** Start **

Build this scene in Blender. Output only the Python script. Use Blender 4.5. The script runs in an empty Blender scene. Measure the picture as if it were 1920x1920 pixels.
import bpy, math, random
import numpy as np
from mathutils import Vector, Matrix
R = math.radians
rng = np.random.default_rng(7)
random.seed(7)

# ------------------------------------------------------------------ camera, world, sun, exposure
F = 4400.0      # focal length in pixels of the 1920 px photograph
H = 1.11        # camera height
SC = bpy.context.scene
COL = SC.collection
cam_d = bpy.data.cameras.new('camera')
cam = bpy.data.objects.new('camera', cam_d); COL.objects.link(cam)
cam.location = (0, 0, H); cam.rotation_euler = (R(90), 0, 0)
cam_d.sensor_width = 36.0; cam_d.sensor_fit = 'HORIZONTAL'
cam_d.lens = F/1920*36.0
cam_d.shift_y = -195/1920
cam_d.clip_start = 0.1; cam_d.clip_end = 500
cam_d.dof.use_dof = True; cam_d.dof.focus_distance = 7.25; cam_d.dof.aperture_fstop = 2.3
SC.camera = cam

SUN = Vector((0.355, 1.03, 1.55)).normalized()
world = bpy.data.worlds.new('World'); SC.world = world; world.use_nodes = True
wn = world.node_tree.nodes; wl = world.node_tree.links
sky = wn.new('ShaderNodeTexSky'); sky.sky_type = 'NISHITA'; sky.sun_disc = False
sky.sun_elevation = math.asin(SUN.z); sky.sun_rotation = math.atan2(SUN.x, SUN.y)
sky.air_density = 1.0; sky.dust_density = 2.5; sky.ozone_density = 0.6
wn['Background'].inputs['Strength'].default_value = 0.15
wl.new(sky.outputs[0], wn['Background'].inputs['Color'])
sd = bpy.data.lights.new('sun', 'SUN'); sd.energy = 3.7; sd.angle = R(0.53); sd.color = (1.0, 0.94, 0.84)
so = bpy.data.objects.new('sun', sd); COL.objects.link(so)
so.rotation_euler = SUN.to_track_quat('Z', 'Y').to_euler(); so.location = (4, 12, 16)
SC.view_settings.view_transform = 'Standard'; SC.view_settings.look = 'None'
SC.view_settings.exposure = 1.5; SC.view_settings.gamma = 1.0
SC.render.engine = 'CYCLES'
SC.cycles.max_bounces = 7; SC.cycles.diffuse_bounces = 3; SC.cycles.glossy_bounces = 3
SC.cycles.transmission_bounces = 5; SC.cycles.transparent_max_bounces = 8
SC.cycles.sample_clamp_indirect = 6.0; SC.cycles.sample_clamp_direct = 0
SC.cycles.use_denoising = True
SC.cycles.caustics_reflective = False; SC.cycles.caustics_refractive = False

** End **

DIRECTIVE:
Your task is to print the whole listing again exactly.

EXERCISE SOLUTION:
Build this scene in Blender. Output only the Python script. Use Blender 4.5. The script runs in an empty Blender scene. Measure the picture as if it were 1920x1920 pixels.
import bpy, math, random
import numpy as np
from mathutils import Vector, Matrix
R = math.radians
rng = np.random.default_rng(7)
random.seed(7)

# ------------------------------------------------------------------ camera, world, sun, exposure
F = 4400.0      # focal length in pixels of the 1920 px photograph
H = 1.11        # camera height
SC = bpy.context.scene
COL = SC.collection
cam_d = bpy.data.cameras.new('camera')
cam = bpy.data.objects.new('camera', cam_d); COL.objects.link(cam)
cam.location = (0, 0, H); cam.rotation_euler = (R(90), 0, 0)
cam_d.sensor_width = 36.0; cam_d.sensor_fit = 'HORIZONTAL'
cam_d.lens = F/1920*36.0
cam_d.shift_y = -195/1920
cam_d.clip_start = 0.1; cam_d.clip_end = 500
cam_d.dof.use_dof = True; cam_d.dof.focus_distance = 7.25; cam_d.dof.aperture_fstop = 2.3
SC.camera = cam

SUN = Vector((0.355, 1.03, 1.55)).normalized()
world = bpy.data.worlds.new('World'); SC.world = world; world.use_nodes = True
wn = world.node_tree.nodes; wl = world.node_tree.links
sky = wn.new('ShaderNodeTexSky'); sky.sky_type = 'NISHITA'; sky.sun_disc = False
sky.sun_elevation = math.asin(SUN.z); sky.sun_rotation = math.atan2(SUN.x, SUN.y)
sky.air_density = 1.0; sky.dust_density = 2.5; sky.ozone_density = 0.6
wn['Background'].inputs['Strength'].default_value = 0.15
wl.new(sky.outputs[0], wn['Background'].inputs['Color'])
sd = bpy.data.lights.new('sun', 'SUN'); sd.energy = 3.7; sd.angle = R(0.53); sd.color = (1.0, 0.94, 0.84)
so = bpy.data.objects.new('sun', sd); COL.objects.link(so)
so.rotation_euler = SUN.to_track_quat('Z', 'Y').to_euler(); so.location = (4, 12, 16)
SC.view_settings.view_transform = 'Standard'; SC.view_settings.look = 'None'
SC.view_settings.exposure = 1.5; SC.view_settings.gamma = 1.0
SC.render.engine = 'CYCLES'
SC.cycles.max_bounces = 7; SC.cycles.diffuse_bounces = 3; SC.cycles.glossy_bounces = 3
SC.cycles.transmission_bounces = 5; SC.cycles.transparent_max_bounces = 8
SC.cycles.sample_clamp_indirect = 6.0; SC.cycles.sample_clamp_direct = 0
SC.cycles.use_denoising = True
SC.cycles.caustics_reflective = False; SC.cycles.caustics_refractive = False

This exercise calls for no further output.